Non c’è mai stato così tanto traffico oltre il cancello giallo di Bruchim. Una seduta straordinaria del governo israeliano, ad interim in attesa di nuove elezioni a settembre, ha portato nel minuscolo e isolato insediamento sulle Alture del Golan - quindici residenti - il convoglio del premier Benyamin Netanyahu con la moglie Sara, i membri del gabinetto e l’ambasciatore Usa in Israele David Friedman. In una cerimonia definita «gioiosa» dall’ufficio stampa del governo, ieri pomeriggio Bruchim è diventato ufficialmente Ramat Trump (Alture di Trump).
Il «regalo di compleanno» - così è stato accolto il gesto da parte di Friedman a due giorni dal genetliaco del presidente americano - era stato annunciato lo scorso 23 aprile da Netanyahu, subito dopo il riconoscimento, con un tweet di Trump seguito dal proclama della Casa Bianca il 25 marzo, della sovranità israeliana sul Golan, territorio conquistato alla Siria durante la guerra del 1967.
La cerimonia
La cerimonia ha contemplato un coro, discorsi ufficiali, esecuzione di inni e lo svelamento di un enorme cartello con il nuovo nome del posto in ebraico e le bandiere di Israele e Stati Uniti. I residenti delle poche case spartane di Bruchim hanno manifestato tutte le sfumature che vanno dall’entusiasmo allo scetticismo perché non è da oggi che il governo cerca di popolare le Alture del Golan offrendo incentivi a immigrati, per lo più russi, in stato di necessità. Lilah Ben Mordechai ha trascorso un anno a Bruchim mentre studiava nella vicina Kiryat Shmona nell’ambito di uno di questi programmi ma ad agosto andrà via. «Per adesso hanno fatto un po’ di pulizia e questo è un bene. Servirebbero scuole, trasporti e ospedali ma sono tre cose che, finché ci vivono poche persone, non possono essere avviate. Penso che lo Stato debba investirci più soldi ma la gente sappia che vivere qui ha il suo perché. Per me è stata una bellissima esperienza. Certo, non so se potrei restarci più a lungo perché è decisamente troppo tranquillo».

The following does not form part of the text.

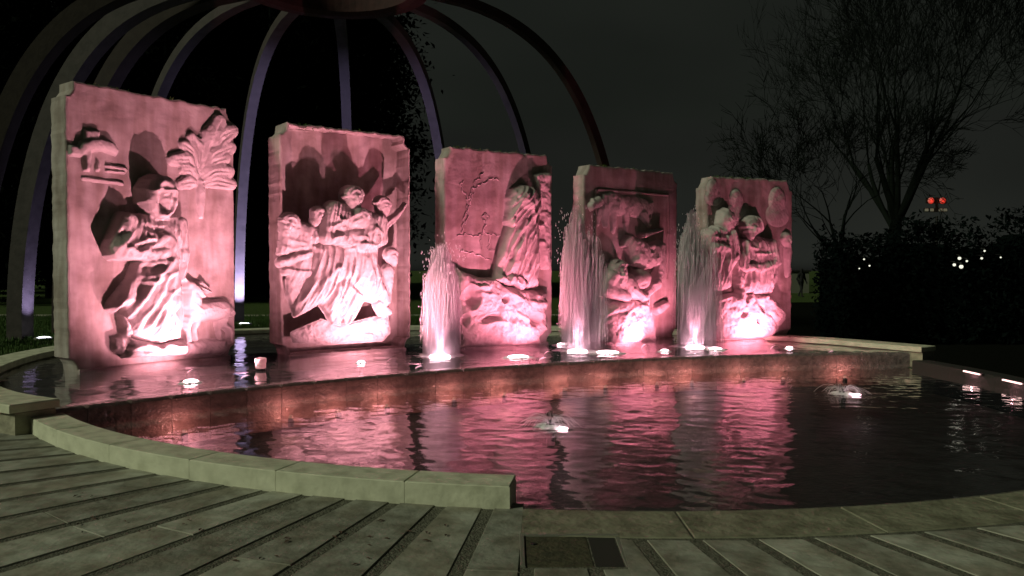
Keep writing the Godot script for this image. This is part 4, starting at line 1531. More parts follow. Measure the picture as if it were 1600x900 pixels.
func build_lamps() -> void:
	var say := ["nearest slab with the robed figure", "slab of the man carrying a child", "middle slab with the rocks", "slab of the ox and crouching boy", "farthest slab of the two pouring figures"]
	# along the slab, out from it, height aimed at, energy, cone
	var far_lamps := [[1.42, 1.95, 2.6, 25.0, 58.0], [1.3, 2.1, 2.6, 29.0, 58.0], [0.9, 1.7, 2.5, 16.0, 60.0], [1.6, 1.05, 2.1, 12.0, 66.0], [1.25, 1.9, 1.9, 5.5, 54.0]]
	var near_lamps := [[1.3, 0.85, 0.7, 10.0, 52.0], [1.4, 1.05, 0.65, 11.0, 50.0], [1.5, 1.0, 0.8, 6.5, 52.0], [1.1, 0.5, 0.32, 6.5, 56.0], [0.95, 0.8, 0.5, 12.0, 56.0]]
	for i in 5:
		for l in [far_lamps[i], near_lamps[i]]:
			var at := slab_spot(i, l[0], l[1], 0.11)
			var goal := slab_spot(i, l[0] - 0.1, 0.0, UPPER + l[2])
			flood_lamp(at, goal - at, ("farther" if l == far_lamps[i] else "nearer") + " underwater flood lamp facing the " + say[i], l[3], l[4], PALE_PINK if i < 2 else PINK)


# ---------- fountains

func jet(at: Vector3, tall: float, wide: float, strands: int, sd: int, label: String, lamp: float, peaks := 1) -> void:
	var g := RandomNumberGenerator.new()
	g.seed = sd
	var t := thing("water_jet", label, "fountain jet", at, 0.0, "tall water jets between the slabs")
	var st := begin()
	lathe(st, [Vector2(0.05, -0.18), Vector2(0.05, -0.02), Vector2(0.03, 0.02), Vector2(0.022, 0.05), Vector2(0.0, 0.05)], 12)
	obj("nozzle", done(st), M.lamp_body, t)
	st = begin()
	for k in strands:
		var turn := g.randf() * TAU
		var shift := Vector3.ZERO
		var r0 := wide * 0.34 * sqrt(g.randf())
		var top := tall * (1.0 - 0.34 * pow(r0 / (wide * 0.34), 1.5)) * (0.84 + 0.16 * g.randf())
		if peaks > 1 and k % 3 == 0:
			shift = Vector3(wide * 0.4, 0, 0.05)
			top *= 0.84
		var reach := r0 + wide * 0.22 * g.randf()
		var rise := g.randf_range(0.3, 0.45)
		var path := []
		var radii := []
		var thick := g.randf_range(0.0018, 0.0046)
		var begin_at := 0.0 if g.randf() < 0.45 else g.randf_range(0.2, 0.5)
		var end_at := g.randf_range(0.82, 1.0)
		var wob := g.randf() * 9.0
		for s in 15:
			var u := lerpf(begin_at, end_at, s / 14.0)
			var up := 1.0 - pow(absf(u - rise) / (rise if u < rise else 1.0 - rise), 2.0)
			var away := lerpf(r0, reach, u)
			path.append(shift + Vector3(cos(turn + u * 0.3) * away + sin(wob + u * 17) * 0.012, maxf(-0.02, top * up), sin(turn + u * 0.3) * away))
			radii.append(thick * (0.6 + 0.5 * absf(sin(wob + s * 2.1))) * (0.4 if s == 0 or s == 14 else 1.0))
		tube(st, path, radii, 3, false)
	obj("streams", done(st), M.spray, t).set_meta("kind", "stuff")
	st = begin()
	for k in strands:
		var turn := g.randf() * TAU
		var reach := wide * 0.5 * sqrt(g.randf()) * 1.15
		var y := tall * pow(g.randf(), 0.8) * (1.06 - 0.3 * reach / wide)
		var c := Vector3(cos(turn) * reach, y, sin(turn) * reach)
		var s := g.randf_range(0.003, 0.007)
		var long := s * g.randf_range(1.2, 5.0)
		tube(st, [c - Vector3(0, long, 0), c, c + Vector3(0, long, 0)], [s * 0.2, s, s * 0.2], 4, false)
	obj("droplets", done(st), M.spray, t).set_meta("kind", "stuff")
	st = begin()
	foam(st, wide * 0.62, g)
	obj("foam", done(st, true), M.foam, t)
	for q in ([[0.0, 1.0, 1.0], [wide * 0.4, 0.8, 0.7]] if peaks > 1 else [[0.0, 0.97, 1.15]]):
		var mist := FogVolume.new()
		mist.name = "mist"
		mist.shape = RenderingServer.FOG_VOLUME_SHAPE_ELLIPSOID
		mist.size = Vector3(wide * 0.8 * q[2], tall * 2.0 * q[1], wide * 0.8 * q[2])
		mist.material = M.mist
		t.add_child(mist, true)
		mist.position = Vector3(q[0], -0.05, 0.0)
		mist.set_meta("kind", "stuff")
	st = begin()
	lathe(st, [Vector2(0, 0.01), Vector2(0.17, 0.014), Vector2(0.16, 0.03), Vector2(0.08, 0.042), Vector2(0, 0.046)], 20, Transform3D(Basis(), Vector3(0, 0, wide * 0.45)))
	obj("lamp_lens", done(st), M.pink_glow, t)
	omni(t, Vector3(0.0, 0.026, wide * 0.45), lamp * 0.35, Color(1.0, 0.68, 0.78), 0.015)
	spot(t, Vector3(0.0, 0.03, wide * 0.45), Vector3(0.02, 1.0, -0.12), 24, lamp * 9.0, Color(1.0, 0.64, 0.74), 0.012)


func foam(st: SurfaceTool, r: float, g: RandomNumberGenerator) -> void:
	# a low rough patch of churned water with a ragged edge
	var n := noise(6.0, 3, g.randi() % 1000)
	var rows := []
	for k in 10:
		var row := []
		for s in 40:
			var a := TAU * s / 40
			var edge := 1.0 + 0.35 * n.get_noise_2d(cos(a) * 0.4 + 3, sin(a) * 0.4)
			var d := r * edge * k / 9.0
			var y := 0.028 * (1.0 - pow(k / 9.0, 2.0)) - 0.008 + 0.02 * n.get_noise_2d(cos(a) * d * 3, sin(a) * d * 3)
			row.append(Vector3(cos(a) * d, y, -sin(a) * d))
		rows.append(row)
	for k in 9:
		for s in 40:
			quad(st, rows[k][s], rows[k + 1][s], rows[k + 1][(s + 1) % 40], rows[k][(s + 1) % 40])


func bubbler(at: Vector3, r: float, sd: int, label: String, energy: float) -> void:
	var g := RandomNumberGenerator.new()
	g.seed = sd
	var t := thing("bubbling_spout", label, "fountain jet", at, 0.0, "low bubbling spouts in the round pool")
	var st := begin()
	for k in 60:
		var turn := g.randf() * TAU
		var reach := r * g.randf_range(0.5, 1.1)
		var top := g.randf_range(0.04, 0.11)
		var path := []
		var radii := []
		for s in 9:
			var u := s / 8.0
			path.append(Vector3(cos(turn) * reach * u, top * 4.0 * u * (1.0 - u) + 0.01, sin(turn) * reach * u))
			radii.append(g.randf_range(0.0008, 0.0018))
		tube(st, path, radii, 3, false)
	obj("streams", done(st), M.spray, t).set_meta("kind", "stuff")
	st = begin()
	foam(st, r * 0.5, g)
	obj("foam", done(st, true), M.foam, t)
	st = begin()
	lathe(st, [Vector2(0.045, -0.2), Vector2(0.045, 0.02), Vector2(0.02, 0.03), Vector2(0.02, 0.06), Vector2(0, 0.06)], 12)
	obj("nozzle", done(st), M.lamp_body, t)
	st = begin()
	lathe(st, [Vector2(0, 0.0), Vector2(0.055, 0.006), Vector2(0.05, 0.014), Vector2(0, 0.022)], 16, Transform3D(Basis(), Vector3(0.12, 0, 0.16)))
	obj("lamp_lens", done(st), M.pink_glow, t)
	omni(t, Vector3(0.12, 0.011, 0.16), energy, Color(1.0, 0.8, 0.86), 0.008)


# ---------- dome

func rib_path(deg: float) -> Array:
	# from the foot up to the crown ring
	var a := deg_to_rad(deg)
	var out := []
	for k in 41:
		var u := k / 40.0
		var top := acos(2.0 / 7.75)
		var r := 2.0 + 5.75 * pow((7.75 * cos(u * top) - 2.0) / 5.75, 0.52)
		var y := 8.07 * sin(u * top) / sin(top)
		out.append(Vector3(r * sin(a), y, -r * cos(a)))
	return out


func build_dome() -> void:
	var t := thing("dome_frame", "open dome of dark curved ribs meeting in a ring, standing behind the slabs", "pavilion", plan(-3.96, 17.81))
	for deg in [-94, -82, -72, -58, -34, -9, 15, 39, 63]:
		var p := rib_path(deg)
		var a := deg_to_rad(deg)
		var side := Vector3(cos(a), 0, sin(a)) * (0.11 if deg > 30 else (0.14 if deg > -60 else 0.19))
		var rings := []
		for k in p.size():
			var v: Vector3 = p[mini(k + 1, p.size() - 1)] - p[maxi(k - 1, 0)]
			var out := v.normalized().cross(side).normalized() * (0.11 if deg > -60 else 0.2)
			var c: Vector3 = p[k]
			if k == 0: c.y = -0.1
			rings.append([c - side - out, c + side - out, c + side + out, c - side + out])
		var st := begin()
		for k in p.size() - 1:
			for s in 4:
				quad(st, rings[k][s], rings[k][(s + 1) % 4], rings[k + 1][(s + 1) % 4], rings[k + 1][s])
		obj("rib", done(st), M.dark_rib if deg in [-94, -72, 63] else M.rib, t)
	var st := begin()
	var pr := [Vector2(1.9, 7.78), Vector2(2.12, 7.78), Vector2(2.15, 7.82), Vector2(2.15, 8.34), Vector2(2.1, 8.38), Vector2(1.85, 8.38), Vector2(1.78, 8.3), Vector2(1.78, 7.86), Vector2(1.9, 7.78)]
	lathe(st, pr, 64)
	obj("crown_ring", done(st), M.ring_paint, t)


# ---------- plants and far things

func bare_tree(called: String, label: String, at: Vector3, tall: float, sd: int, spread: float, stems: int) -> void:
	var g := RandomNumberGenerator.new()
	g.seed = sd
	var t := thing(called, label, "tree", at)
	var trunk := begin()
	var limbs := begin()
	var twigs := begin()
	var grow := [[Vector3.ZERO, Vector3.UP, tall * 0.2, tall * 0.022, 0]]
	var count := 0
	while grow and count < 12000:
		var b: Array = grow.pop_front()
		count += 1
		var at0: Vector3 = b[0]
		var d: Vector3 = b[1]
		var long: float = b[2]
		var r: float = b[3]
		var level: int = b[4]
		var path := [at0]
		var radii := [r]
		var p := at0
		var bend := Vector3(g.randf_range(-1, 1), g.randf_range(-0.2, 0.7), g.randf_range(-1, 1)) * 0.16
		var parts := 4 if level < 5 else 2
		for s in parts:
			d = (d + bend * 0.5 + Vector3(g.randf_range(-1, 1), g.randf_range(-1, 1), g.randf_range(-1, 1)) * 0.07).normalized()
			p += d * long / parts
			path.append(p)
			radii.append(r * (1.0 - 0.44 * (s + 1) / parts))
		tube(trunk if level == 0 else (limbs if level < 4 else twigs), path, radii, 7 if level < 2 else 3, false)
		if level >= 8: continue
		var n := stems if level == 0 else (3 if level < 3 else (2 + (1 if g.randf() < 0.45 else 0)))
		for s in n:
			var w := g.randf() * TAU
			var lean := spread * g.randf_range(0.45, 1.0) * (1.15 if level > 1 else 0.9)
			var side := d.cross(Vector3(cos(w), 0.3, sin(w))).normalized()
			var e := (d + side * lean + Vector3(0, 0.1, 0)).normalized()
			var from: Vector3 = path[-1] if s < 2 or level == 0 else path[parts / 2 + g.randi() % 2]
			grow.append([from, e, long * g.randf_range(0.66, 0.9) * (1.25 if level == 0 else 1.0), maxf(0.011, radii[-1] * g.randf_range(0.58, 0.8)), level + 1])
	obj("trunk", done(trunk), M.bark, t)
	obj("limbs", done(limbs), M.bark, t)
	obj("twigs", done(twigs), M.bark, t).set_meta("kind", "stuff")


func leafy(st: SurfaceTool, g: RandomNumberGenerator, at: Vector3, s: float) -> void:
	var b := Basis.from_euler(Vector3(g.randf() * TAU, g.randf() * TAU, g.randf() * TAU))
	var a := b * Vector3(0, s, 0)
	var l := b * Vector3(s * 0.4, 0, s * 0.12)
	var r := b * Vector3(-s * 0.4, 0, s * 0.12)
	tri(st, at - a * 0.6, at + l, at + a)
	tri(st, at - a * 0.6, at + a, at + r)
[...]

Più inflessibile una coppia di anziani coniugi russi di San Pietroburgo che vive qui dal 1992: «Vogliamo che resti un piccolo posto silenzioso, come è adesso. Non ci serve che arrivi altra gente. Non ci serve, e non la vogliamo».
Di tutt’altro avviso Ariel Pinto, trasferito quindici anni fa nel Golan dal deserto del Negev, abitante, a un chilometro da Bruchim, dell’insediamento di Kela Alon. Pochi minuti di distanza ma un altro pianeta, fatto di villette e ottanta residenti benestanti. Si aggira per le case di Bruchim prima della cerimonia per raccogliere le firme di chi appoggia il progetto, per poi consegnarle al primo ministro come incoraggiamento ad andare avanti in questa direzione: «È un posto molto piccolo, non c’è nulla, nemmeno un mini-market. Abbiamo bisogno di altra gente. Se arriveranno più persone a vivere qui per la pubblicità del nome di Trump, avremo più servizi».
In effetti Haim Rokach, presidente del Consiglio regionale del Golan, ha detto a Israel Ha Yom di aver ricevuto centinaia di telefonate, anche da ebrei degli Stati Uniti e del Canada, che dicono di voler immigrare e vivere nella nuova cittadina. Mentre nasceva Ramat Trump, a New York, l’inviato speciale del presidente Usa per i negoziati internazionali, Jason Greenblatt, annunciava che la presentazione dell’atteso Piano di Pace sul Medio Oriente potrebbe slittare a fine novembre, dopo le elezioni in Israele di settembre.